“The transformation awaits.” Early in her New’s Year Eve set at the Bowery Ballroom. Patti Smith signaled that this was no golden oldie retread session but an evening devoted to evoking the historical crossroads that is Occupy. In the 1929 building completed weeks before the crash of 1929 and left vacant till after the Second World War, Smith hailed her old avatars in the new context. She was a shaman, conjuring pasts that seemed forgotten and making them newly alive.
A song was dedicated to Charles Baudelaire, somewhat to the mystification of one section of the eclectic crowd. She talked about Verlaine and Rimbaud, she read from “Howl” and she sang “The Drifter’s Escape” from Dylan’s 1967 John Wesley Harding. Then she told a story about how she and Robert Mapplethorpe had bought the album while both were working at different branches of Brentano’s bookstore. She talked about CBGB’s, site of New York punk, about a mile up the road.
Then the word “occupy” started to appear, as if by coincidence. Over and again, the idea resurfaced. At midnight there was “People Have the Power,” followed by a roof-lifting version of her Who cover from Horses, retitled “Occupy My Generation.” In a cascading version of “Fade Away,” Smith announced that this was (maybe) the last of her fourteen years residency at the Ballroom for New Year’s Eve. Insisting over and again that “the future is now,” it was fitting that the last words sung were the iconic “outside of society” with which she and other punks had scandalized New York in the 1970s.

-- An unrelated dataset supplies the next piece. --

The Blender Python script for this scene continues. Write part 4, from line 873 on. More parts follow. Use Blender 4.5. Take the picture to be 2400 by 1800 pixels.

One of the stranger liberal complaints about Occupy is that there are no new songs from the movement. Patti Smith replied that we have two centuries of music to draw on, to repurpose and reimagine. As she stepped down from her position as Queen of Downtown, she passed the legacy to us, to Occupy.
You might be reading this thinking that you wish you had been there. You were. You still are.